Si son emplacement exact était tombé dans l’oubli, l’existence d’un manoir de Villejames était connue grâce aux textes anciens. Il appartenait à la famille Calon, de riches négociants du pays guérandais qui ont été anoblis au début du xive siècle par les ducs de Bretagne. Ils deviennent alors seigneurs de Villejames, où ils vont construire leur demeure, à un kilomètre de la ville close. Il sera habité pendant trois cents ans, jusqu’à son abandon, au début du xviie siècle, suite à des problèmes d’entretien et de succession.

 

Un plan classique en Bretagne

Les Calon ont édifié un bâtiment de plan classique, en forme de L, relativement courant dans les maisons nobles bretonnes de l’époque. Il comprend une grande salle, une cheminée monumentale, des salons privés. Une tour d’escalier extérieure est rajoutée au xve siècle. “Ce manoir a été construit par des artisans de haut niveau, indique l’archéologue. Mais ils n’appartenaient pas forcément à l’élite de la profession. De fait, il s’agit d’un bâtiment de niveau intermédiaire car les Calons n’appartiennent pas à la haute aristocratie, même s’ils possèdent un certain statut.”
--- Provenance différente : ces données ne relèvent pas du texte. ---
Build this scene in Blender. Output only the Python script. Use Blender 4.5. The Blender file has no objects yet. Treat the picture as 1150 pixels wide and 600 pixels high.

Le manoir comprenait également un puits intérieur, ce qui permettait d’avoir l’eau courante dans la demeure. Celle-ci a d’ailleurs été édifiée au-dessus d’une nappe phréatique, sur un terrain très humide, ce qui n’a pas manqué de poser des problèmes. “Nous avons mis au jour des systèmes élaborés d’assainissement par le sol, des caniveaux et des filets d’eaux sophistiqués, explique l’archéologue. Au xvie siècle, quand les propriétaires n’ont plus eu les moyens d’entretenir le lieu, il s’est dégradé très vite à cause de cette humidité.” Les chercheurs ont également trouvé de nombreux éléments de vaisseliers et d’objets du quotidien : des éperons, des boucles, des pièces en verre… Ils témoignent du statut des propriétaires qui se sont enrichis grâce au négoce du vin. Pour augmenter leurs revenus, les Calon devaient également faire le commerce du sel et des textiles. L’aménagement de l’extérieur du manoir était également soigné. Il était entouré par un mur d’enceinte, destiné à marquer les limites du territoire seigneurial. Un vaste porche permettait d’y accéder. Les piétons pouvaient aussi emprunter une petite porte puis une large voie pavée de 33 m de long, qui leur était réservée. “Il s’agit d’un exemple de voirie d’apparat, destinée à renforcer l’aspect ostentatoire du manoir”, estime Christophe Devals. Cette voie donnait sur la cour intérieure, elle aussi en partie pavée et ornée d’un vaste bassin. Fouillé cet été, le manoir de Villejames témoigne de la prospérité de la région guérandaise au Moyen Âge, ainsi que du riche passé breton de la Loire-Atlantique.